While I enjoy the original article, it falls under a very common problem in how it depicts Mokele-Mbembe, Mbielu-Mbielu-Mbielu or other such “dinosaur cryptids”.
The article presented quite uncritically three things I have issue with; the presence of dinosaurs in Africa, that the names given by the African population to those creatures were those mentioned prior and that native Africans don’t know about dinosaurs.
The first point is the easiest to mentioned why I have issues with, the belief of lost worlds, or late surviving dinosaurs in the 3rd world is born from European colonialism, the idea that some places were primitive, savage or “behind the times”. And needed Europe’s “enlightened” ideas to be shown to them.
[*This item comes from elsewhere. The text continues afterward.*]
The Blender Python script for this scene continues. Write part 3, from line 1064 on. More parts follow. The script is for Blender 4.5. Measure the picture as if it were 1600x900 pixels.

The second point couldn’t be further from the truth. Those names are gibberish in the local languages. When actual Lingala speakers heard those words, they either thought they were complete gibberish, or that it meant things quite different from what the Europeans claimed, such as Mokele-Mbembe meaning Rainbow according to the president of the Kivu Department. Mokele-Mbembe, Mbielu-Mbielu-Mbielu and most others dinosaur cryptids in Africa that you can think of were made up by Europeans, with no native equivalent exiting prior. And nowadays native africans only use those cryptids to get money from Europeans, as even in the middle of the African woodlands capitalism means that you gotta buy food, water, defense against mosquitoes, defense against wildlife, clothes, shelter and whatever else you might need.
And about the third, European books, comics, tvs and movies have been circulating throught the African interior for a really long time, even the average person in the middle of the goddamn jungle knows, or at least has a vague idea of what a dinosaur is and of some of the most famous ones.
I haven’t written all of this to criticize IHP’s article, it is a good piece of short fiction one that I do I enjoy a lot. But Remixcon was the perfect time to challenge some of the ideas it accidentally had.